- **GOAL**:
Print nothing but the lines from the start of the listing below through the line that contains "PI = math.pi". Do not include the pictures.

--- begin ---

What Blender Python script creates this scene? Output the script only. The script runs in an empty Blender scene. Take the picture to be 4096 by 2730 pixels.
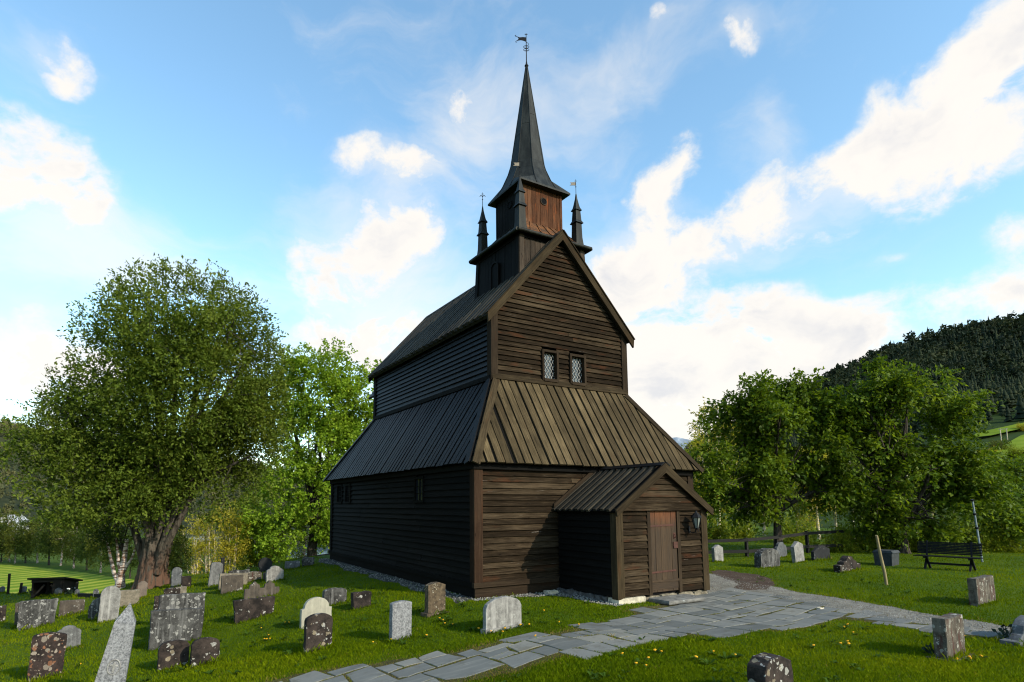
import bpy, bmesh, math, random
import numpy as np
from mathutils import Vector, Matrix
from mathutils.geometry import delaunay_2d_cdt

SC = bpy.context.scene
COL = SC.collection
rnd = random.Random(7)
PI = math.pi

# ------------------------------------------------------------------ camera
CAM = np.array([-7.50253, -12.88608, 2.28889])
YAW, PITCH, ROLL, F = 0.530683, 0.114028, -0.0029235, 2347.15   # F in pixels of a 4096 wide frame
PCX, PCY = 2048 - 138.56, 1365 + 385.55     # principal point: the photograph is shifted upwards like a view camera's


def cam_rows():
    cy, sy = math.cos(YAW), math.sin(YAW)
    f = np.array([sy * math.cos(PITCH), cy * math.cos(PITCH), math.sin(PITCH)])
    r = np.array([cy, -sy, 0.0])
    u = np.cross(r, f)
    c, s = math.cos(ROLL), math.sin(ROLL)
    return np.array([c * r + s * u, -s * r + c * u, f])


M = cam_rows()
K = 4096 / 2353.0            # survey pixels (2353 wide) to full pixels


def ray(x, y):
    d = M.T @ np.array([(x * K - PCX) / F, -(y * K - PCY) / F, 1.0])
    return d / np.linalg.norm(d)


def S01(t):
    t = np.clip(t, 0, 1)
    return t * t * (3 - 2 * t)


LIP_A = [-70, -20, -9, -6, -2, 0, 2.5, 5, 8, 13, 20, 32]
LIP_R = [60, 50, 35.2, 31.6, 27.4, 28.5, 29.5, 27.5, 25.5, 27, 30, 45]


def gz(x, y):
    """height of the churchyard ground"""
    x = np.asarray(x, float); y = np.asarray(y, float)
    s = .04 + .13 * S01((y + 13) / 16)
    u = -1.5 - x
    uu = 15 * np.tanh(np.maximum(np.log1p(np.exp(np.clip(u * 1.2, -30, 30))) / 1.2, np.where(u > 20, u, 0)) / 15)
    z = -s * uu - .11 * np.exp(-((x - 3.8) ** 2 / 13.5 + (y + 3.6) ** 2 / 5.8))
    r = np.hypot(x - CAM[0], y - CAM[1]); az = np.degrees(np.arctan2(x - CAM[0], y - CAM[1]))
    rl = np.interp(az, LIP_A, LIP_R)
    d = np.maximum(0, r - rl)
    wl = (1 - S01((az - 22) / 10)) * S01((az + 70) / 25)
    z = z - wl * (3.2 * S01(d / 8) + .004 * d)
    z = z - wl * S01((az - 2) / 8) * 7 * S01((d - 8) / 70)
    dr = np.maximum(0, x - 27)
    z = z - 1.2 * S01(dr / 12)
    z = z - 12 * S01((r - 120) / 300)
    z = z + .025 * np.sin(x * 1.3 + y * .7) * np.sin(y * 1.1 - x * .4) * S01((r - 5) / 4)
    return z


def hit(x, y, off=0.0):
    d = ray(x, y)
    f = lambda t: CAM[2] + d[2] * t - float(gz(CAM[0] + d[0] * t, CAM[1] + d[1] * t)) - off
    t0 = t = 3.0
    while t < 300:
        if f(t) < 0:
            for _ in range(14):
                m = (t0 + t) / 2
                if f(m) < 0: t = m
                else: t0 = m
            return CAM + d * t
        t0 = t; t += .3
    return CAM + d * 300


def at(x, y, depth):
    """point on the ray through a survey pixel at a given depth from the camera"""
    d = M.T @ np.array([(x * K - PCX) / F, -(y * K - PCY) / F, 1.0])
    return CAM + d * depth


def depth_of(P):
    return float(M[2] @ (np.asarray(P) - CAM))


def ppm(depth):
    return F / depth / K       # survey pixels per metre


cd = bpy.data.cameras.new("camera")
co = bpy.data.objects.new("camera", cd)
COL.objects.link(co)
mw = Matrix([[M[0][i], M[1][i], -M[2][i], CAM[i]] for i in range(3)] + [[0, 0, 0, 1]])
co.matrix_world = mw
cd.sensor_width = 36
cd.lens = 36 * F / 4096
cd.shift_x = (2048 - PCX) / 4096
cd.shift_y = -(1365 - PCY) / 4096
cd.clip_start = .1
cd.clip_end = 20000
SC.camera = co

# ------------------------------------------------------------------ helpers


class MB:
    """collects polygons with uv and a per-face tint, builds ONE mesh object"""

    def __init__(s):
        s.v = []; s.f = []; s.uv = []; s.t = []; s.sm = []

    def face(s, pts, uvs=None, tint=.5, smooth=False):
        b = len(s.v)
        s.v += [tuple(p) for p in pts]
        s.f.append(tuple(range(b, b + len(pts))))
        s.uv.append(uvs if uvs else [(0, 0)] * len(pts))
        s.t.append(tint); s.sm.append(smooth)

    def hexa(s, A, B, tint=None, uv0=None):
        """A,B: four corners each (back, front); the first edge A0-A1 is the grain direction"""
        if tint is None: tint = rnd.random()
        if uv0 is None: uv0 = (rnd.uniform(0, 50), rnd.uniform(0, 50))
        A = [Vector(p) for p in A]; B = [Vector(p) for p in B]
        g = (A[1] - A[0]) + (A[2] - A[3])
        if g.length < 1e-6: g = Vector((1, 0, 0))
        g.normalize()
        quads = [[B[0], B[1], B[2], B[3]], [A[3], A[2], A[1], A[0]]]
        for i in range(4):
            j = (i + 1) % 4
            quads.append([A[i], A[j], B[j], B[i]])
        cen = sum(A + B, Vector()) / 8
        for q in quads:
            n = (q[2] - q[0]).cross(q[3] - q[1])
            if n.length < 1e-9: continue
            fc = sum(q, Vector()) / 4
            if n.dot(fc - cen) < 0:
                q = q[::-1]; n = -n
            n.normalize()
            gg = g - n * g.dot(n)
            if gg.length < .3:
                gg = n.orthogonal()
            gg.normalize(); h = n.cross(gg)
            s.face(q, [(p.dot(gg) + uv0[0], p.dot(h) + uv0[1]) for p in q], tint)

    def plank(s, p00, p10, p11, p01, n, tb, tt=None, tint=None):
        if tt is None: tt = tb
        n = Vector(n)
        s.hexa([p00, p10, p11, p01], [Vector(p00) + n * tb, Vector(p10) + n * tb, Vector(p11) + n * tt, Vector(p01) + n * tt], tint)

    def box(s, lo, hi, grain=0, tint=None):
        x0, y0, z0 = lo; x1, y1, z1 = hi
        if grain == 0:
            A = [(x0, y0, z0), (x1, y0, z0), (x1, y1, z0), (x0, y1, z0)]
            B = [(x0, y0, z1), (x1, y0, z1), (x1, y1, z1), (x0, y1, z1)]
        elif grain == 1:
            A = [(x0, y0, z0), (x0, y1, z0), (x1, y1, z0), (x1, y0, z0)]
            B = [(x0, y0, z1), (x0, y1, z1), (x1, y1, z1), (x1, y0, z1)]
        else:
            A = [(x0, y0, z0), (x0, y0, z1), (x1, y0, z1), (x1, y0, z0)]
            B = [(x0, y1, z0), (x0, y1, z1), (x1, y1, z1), (x1, y1, z0)]
        s.hexa(A, B, tint)

    def beam(s, a, b, w, h, up=(0, 0, 1), tint=None):
        """bar from a to b, w across, h along up"""
        a = Vector(a); b = Vector(b); d = (b - a).normalized(); up = Vector(up)
        side = d.cross(up)
        if side.length < 1e-4: side = d.orthogonal()
        side.normalize(); u = side.cross(d).normalized()
        o = -side * w / 2 - u * h / 2
        A = [a + o, b + o, b + o + side * w, a + o + side * w]
        s.hexa(A, [p + u * h for p in A], tint)

    def tube(s, pts, rad, n=8, tint=.5, cap=True):
        pts = [Vector(p) for p in pts]
        rings = []
        ref = None
        L = 0
        for i, p in enumerate(pts):
            d = (pts[min(i + 1, len(pts) - 1)] - pts[max(i - 1, 0)]).normalized()
            if ref is None:
                ref = d.orthogonal().normalized()
            ref = (ref - d * ref.dot(d))
            if ref.length < 1e-5: ref = d.orthogonal()
            ref.normalize()
            q = d.cross(ref)
            r = rad[i] if hasattr(rad, '__len__') else rad
            if i: L += (p - pts[i - 1]).length
            rings.append(([p + (ref * math.cos(2 * PI * k / n) + q * math.sin(2 * PI * k / n)) * r for k in range(n)], L, r))
        b = len(s.v)
        for R, _, _ in rings:
            s.v += [tuple(x) for x in R]
        for i in range(len(rings) - 1):
            for k in range(n):
                k2 = (k + 1) % n
                s.f.append((b + i * n + k, b + i * n + k2, b + (i + 1) * n + k2, b + (i + 1) * n + k))
                u0, u1 = rings[i][1], rings[i + 1][1]
                c = rings[i][2] * 6.28 / n
                s.uv.append([(u0, k * c), (u0, (k + 1) * c), (u1, (k + 1) * c), (u1, k * c)])
                s.t.append(tint); s.sm.append(True)
        if cap:
            s.face(rings[0][0][::-1], None, tint); s.face(rings[-1][0], None, tint)

    def lathe(s, o, prof, n=12, tint=.5, smooth=True, rot=0):
        """prof: list of (r,z); around vertical axis through o"""
        o = Vector(o)
        rings = [[o + Vector((r * math.cos(rot + 2 * PI * k / n), r * math.sin(rot + 2 * PI * k / n), z)) for k in range(n)] for r, z in prof]
        for i in range(len(rings) - 1):
            for k in range(n):
                k2 = (k + 1) % n
                q = [rings[i][k], rings[i][k2], rings[i + 1][k2], rings[i + 1][k]]
                z0, z1 = prof[i][1], prof[i + 1][1]
                s.face(q, [(z0, k * .1), (z0, k * .1 + .1), (z1, k * .1 + .1), (z1, k * .1)], tint, smooth)
        if prof[0][0] > 1e-4: s.face(rings[0][::-1], None, tint)
        if prof[-1][0] > 1e-4: s.face(rings[-1], None, tint)

    def build(s, name, mat, parent=None, loc=None, merge=False):
        me = bpy.data.meshes.new(name)
        me.from_pydata(s.v, [], s.f)
        uvl = me.uv_layers.new(name="UVMap")
        flat = [c for f in s.uv for p in f for c in p]
        uvl.data.foreach_set("uv", flat)
        a = me.attributes.new("tint", 'FLOAT', 'FACE')
        a.data.foreach_set("value", s.t)
        me.polygons.foreach_set("use_smooth", s.sm)
        if merge:
            bm = bmesh.new(); bm.from_mesh(me)
            bmesh.ops.remove_doubles(bm, verts=bm.verts, dist=1e-4)
            bm.to_mesh(me); bm.free()
        me.update()
        return link(name, me, mat, parent, loc)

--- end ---

- **FINISHED EXERCISE**:
What Blender Python script creates this scene? Output the script only. The script runs in an empty Blender scene. Take the picture to be 4096 by 2730 pixels.
import bpy, bmesh, math, random
import numpy as np
from mathutils import Vector, Matrix
from mathutils.geometry import delaunay_2d_cdt

SC = bpy.context.scene
COL = SC.collection
rnd = random.Random(7)
PI = math.pi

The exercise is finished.